Seeing a puff of smoke rise, Von Stauffenberg naively trusted everything had gone to plan. Before he could even be suspected he was on a flight to carry out the coup plan in Berlin. On the ground, however, suspicions were being pieced together and Himmler was closing in on the coup plot.
In Berlin, poor communication and disorganisation led to a series of blunders. By 6pm it became clear that the assassination attempt had failed. “The Führer is alive,” General Joachim von Kortzfleisch exclaimed to the rebels at the General Army Office on Bendlerstraße, and the plot continued to unravel.
Image credit: chrisdorney / Shutterstock.com
Operation Valkyrie: Executions and the aftermath
The conspirators no longer stood a chance. Most, including Von Stauffenberg, were executed by firing squad on the very same day, while president-in-waiting Ludwig Beck was permitted to kill himself but was eventually shot when his attempt only resulted in injury.

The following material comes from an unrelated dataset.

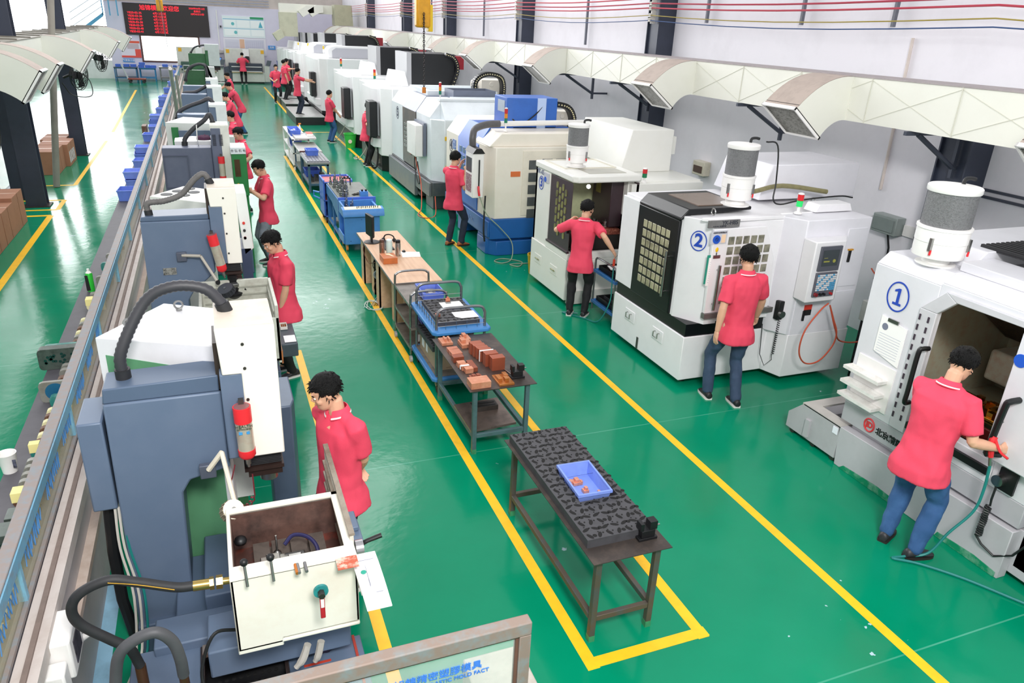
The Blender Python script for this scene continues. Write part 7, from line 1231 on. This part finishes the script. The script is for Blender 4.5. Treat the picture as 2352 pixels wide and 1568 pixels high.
for i,(x0,y0,l) in enumerate(((3.95,26.2,'pale wires tangled on the floor behind the man in light jeans'),(3.98,22.3,'pale cable curling out by the second white machine'))): tag(obj('loose_wires',MB().tube([(x0+.3,y0-.2,.9),(x0+.25,y0-.1,.45),(x0,y0,.05),(x0-.1,y0+.3,.01),(x0+.05,y0+.6,.01),(x0-.05,y0+.2,.012),(x0+.1,y0-.3,.012)],.012,6,sub=6),mat('#b9b8a8',.5,0,0)),l,'cable')
tag(obj('black_cable_loop',MB().tube([(4.1,20.9,.95),(4.02,20.85,.7),(4.0,20.8,.3),(4.08,20.75,.05),(4.2,20.8,.1),(4.25,20.85,.5),(4.2,20.9,.9)],.025,8,sub=6),HOSEK),'thick black cable looped beside the worker hidden behind a pendant','cable')
# small blue trolley between machines 2 and 3
_b4=set(o.name for o in COL.objects)
tr=thing('parts_trolley','blue three tier trolley with trays in the gap left of machine 2','trolley',(4.6,8.75,0)); 
for z in (.16,.62): obj('shelf',MB().tray(4.42,4.9,8.3,8.95,z,z+.045,.02),mat('#3b78b8',.42,0,.05),tr,bev=.005)
for (x,y) in ((4.44,8.32),(4.44,8.93),(4.88,8.32),(4.88,8.93)): obj('upright',MB().cyl((x,y,.06),(x,y,.80 if x<4.5 else .64),.014),TUB,tr)
obj('side_handle',MB().tube([(4.44,8.32,.8),(4.44,8.4,.84),(4.44,8.85,.84),(4.44,8.93,.8)],.014,8,sub=3),TUB,tr)
for i,(z,l) in enumerate(((.665,'black tray of tools on the top shelf of the parts trolley'),(.205,'black tray on the lower shelf of the parts trolley'))):
    t=thing('tool_tray',l,'tray',(4.66,8.6,z)); obj('tray_shell',MB().tray(4.48,4.84,8.36,8.9,z,z+.06,.012),BLK,t); obj('tray_ribs',MB().box(4.6,4.61,8.37,8.89,z+.01,z+.05).box(4.72,4.73,8.37,8.89,z+.01,z+.05),mat('#55575c',.4,.4,.1),t)
tag(obj('trolley_papers',MB().prism([(4.52,8.62),(4.74,8.55),(4.76,8.74),(4.56,8.8)],'z',.73,.74),PAPER),'sheet of paper on the black tool tray','papers')
ag=thing('air_gun','red handled air gun with hose on the blue parts trolley','air gun',(4.44,8.5,.9)); obj('gun_body',MB().tube([(4.44,8.42,.86),(4.44,8.42,.95)],.018,8),mat('#d9432f',.4,0,0),ag); obj('nozzle',MB().tube([(4.44,8.42,.95),(4.46,8.4,1.0),(4.50,8.38,1.07)],.004,6),STEEL,ag); obj('air_hose',MB().tube([(4.44,8.42,.86),(4.42,8.38,.6),(4.40,8.36,.35),(4.3,8.45,.05),(4.2,8.7,.012),(4.0,9.0,.012),(4.2,8.9,.012)],.009,6,sub=6),HOSEG,ag)
for o in COL.objects:
    if o.name not in _b4 and o.parent is None: o.location+=V((.50,.12,0))

# ================= people =================
SK=mat('#dba98c',.5,0,.03,5,dcol='#c98f75'); SHIRT=mat('#e84561',.75,0,.04,3,.25,bscale=300,dcol='#d8384f'); HAIR=mat('#0d0c0d',.62,0,0,bump=1.0,bscale=160,spec=.25)
TRK={'black':mat('#17171b',.8,0,.05,4,.2,bscale=200),'jeans':mat('#33455f',.8,0,.12,5,.3,bscale=300,dcol='#4d6485'),'blue':mat('#2f5688',.8,0,.12,4,.3,bscale=300,dcol='#4f7fb5'),'dark':mat('#252c3d',.8,0,.1,4,.3,bscale=300,dcol='#36425c'),'grey':mat('#7c828c',.8,0,.06,4,.2,bscale=200)}
EYEW=mat('#e9e4de',.3,0,0); EYEB=mat('#1b1310',.2,0,0); LIP=mat('#b56a5f',.5,0,0)
def remesh(name,mb,vox,mtl,par,smooth=2,wr=0,wscale=9):
    me=bpy.data.meshes.new('r'); me.from_pydata([V(p) for p in mb.v],[],mb.f)
    bm=bmesh.new(); bm.from_mesh(me); bmesh.ops.recalc_face_normals(bm,faces=bm.faces); bm.to_mesh(me); bm.free()
    o=bpy.data.objects.new('r',me); COL.objects.link(o); r=o.modifiers.new('r','REMESH'); r.mode='VOXEL'; r.voxel_size=vox
    s=o.modifiers.new('s','SMOOTH'); s.iterations=smooth; s.factor=.5
    dg=bpy.context.evaluated_depsgraph_get(); m2=bpy.data.meshes.new_from_object(o.evaluated_get(dg)); bpy.data.objects.remove(o)
    if wr:
        co=[v.co.copy() for v in m2.vertices]; no=[v.normal.copy() for v in m2.vertices]
        for v,c,n in zip(m2.vertices,co,no): v.co=c+n*wr*(noise.noise(c*wscale)+.6*noise.noise(V((c.x*wscale*2.3,c.y*wscale*2.3,c.z*wscale*1.2))))
    m2.name=name
    m2.materials.clear(); m2.materials.append(mtl); m2.shade_smooth()
    p=bpy.data.objects.new(name,m2); COL.objects.link(p); p.parent=par; return p
def loft(mb,secs,n=20,m=0):
    """secs: list of (center, sideVec, frontVec, halfwidth, front, back, power)"""
    vs=[]
    for c,s,f,hw,fr,bk,pw in secs:
        for j in range(n):
            t=2*math.pi*j/n; cs,sn=math.cos(t),math.sin(t); x=math.copysign(abs(cs)**pw,cs)*hw; y=math.copysign(abs(sn)**pw,sn)*(fr if sn>0 else bk); vs.append(c+s*x+f*y)
    k=len(secs); mb.add(vs,[(i*n+j,i*n+(j+1)%n,(i+1)*n+(j+1)%n,(i+1)*n+j) for i in range(k-1) for j in range(n)]+[list(range(n))[::-1],list(range((k-1)*n,k*n))],m)
def limb(mb,pts,rs,n=12):
    P=[];R=[]; pts=[V(p) for p in pts]
    d0=(pts[0]-pts[1]).normalized(); d1=(pts[-1]-pts[-2]).normalized()
    P.append(pts[0]+d0*rs[0]*.8);R.append(rs[0]*.45)
    for p,r in zip(pts,rs): P.append(p);R.append(r)
    P.append(pts[-1]+d1*rs[-1]*.8);R.append(rs[-1]*.45)
    mb.tube(P,R,n)
def ik(a,b,l1,l2,hint):
    a=V(a);b=V(b); d=b-a; L=min(d.length,(l1+l2)*.995); u=d.normalized(); b=a+u*L
    x=(l1*l1-l2*l2+L*L)/(2*L); h=math.sqrt(max(0,l1*l1-x*x)); hv=V(hint); hv=(hv-u*hv.dot(u)); hv=hv.normalized() if hv.length>1e-4 else u.orthogonal().normalized()
    return a+u*x+hv*h,b
HEAD=[(0,.022,.070,.0),(.012,.038,.086,-.03),(.03,.050,.092,-.05),(.055,.058,.093,-.066),(.08,.064,.092,-.080),(.105,.069,.090,-.091),(.13,.072,.088,-.099),(.155,.0745,.090,-.103),(.18,.073,.083,-.101),(.20,.066,.068,-.092),(.217,.052,.046,-.072),(.23,.030,.02,-.042),(.235,.010,.0,-.015)]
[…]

Having largely recovered from his injuries on that same evening, Hitler made a radio speech on July 21, branding his attempted assassins as “a very small clique of aspiring, corrupt and simultaneously irrational, delinquently foolish officers,” thus successfully committing his own narrative of his opponents to the history books.
Hitler’s narrative continued to hold credence into the postwar period. That is, until the 1960s when further historical research suggested that the plotters' motivations were more closely linked to questioning the morality of Hitler’s endeavours than a selfish power grab. Debates over the motivations continue in Germany today, and while their story does not fit neatly into a good versus evil tale, the conspirators of the Valkyrie plot have now long been memorialised as heroes in the country’s Erinnerungskultur (culture of remembrance).
Remembering the July 20 plot
Though it was unsuccessful, almost 100 years on the July 20 plot is still remembered as one of the most important attempts to bring down the world's infamous dictator.